Re: [tied] More nonsense: Is English /d/ truely voiced?

From: Patrick C. Ryan
Message: 19046
Date: 2003-02-22

Dear Miguel:


----- Original Message -----
From: "Miguel Carrasquer" <mcv@...>
To: <cybalist@yahoogroups.com>
Sent: Saturday, February 22, 2003 6:16 AM
Subject: Re: [tied] More nonsense: Is English /d/ truely voiced?


> On Fri, 21 Feb 2003 23:18:10 -0600, "Patrick C. Ryan"
> <proto-language@...> wrote:
>

>snip>

> Fine, as long as it's understood that we're moving away from acoustic
> phonetics to the phonological interpretation of what we see in the
> sounswaves and spectrograms.
>
> I don't think there's justification for voicing _before_ the consonant
> in initial poition (like _after_ it in final position).

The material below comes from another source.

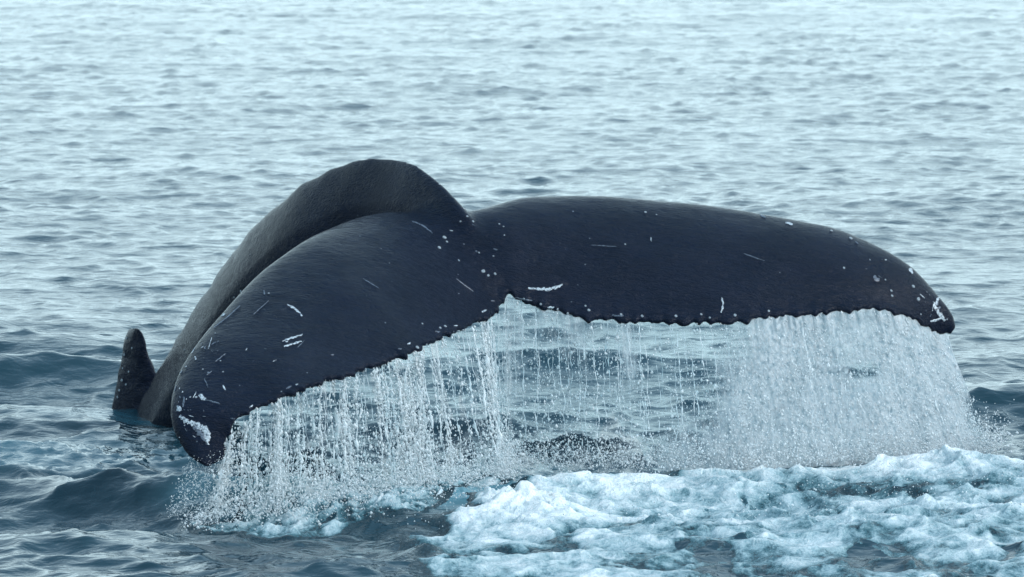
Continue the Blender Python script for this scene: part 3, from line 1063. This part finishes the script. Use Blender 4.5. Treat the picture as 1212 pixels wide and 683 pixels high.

In your
> notation: "bat" p-V-a-t, "bad" p-V-a-V-t.

[PCR]
Adopting the new notation of my previous post, the prevalent American English pronunciation of "bat" is /%P-aT-(h)/; "bad" is /%P-a%T-(%)/. The sequence /VOWEL%/ + voiced stop in some dialects becomes /VOWEL:/, i.e. a lengthened vowel. In my dialect, the vowel and the voicing element (like a neutral vowel) are clearly distinguishable acoustically.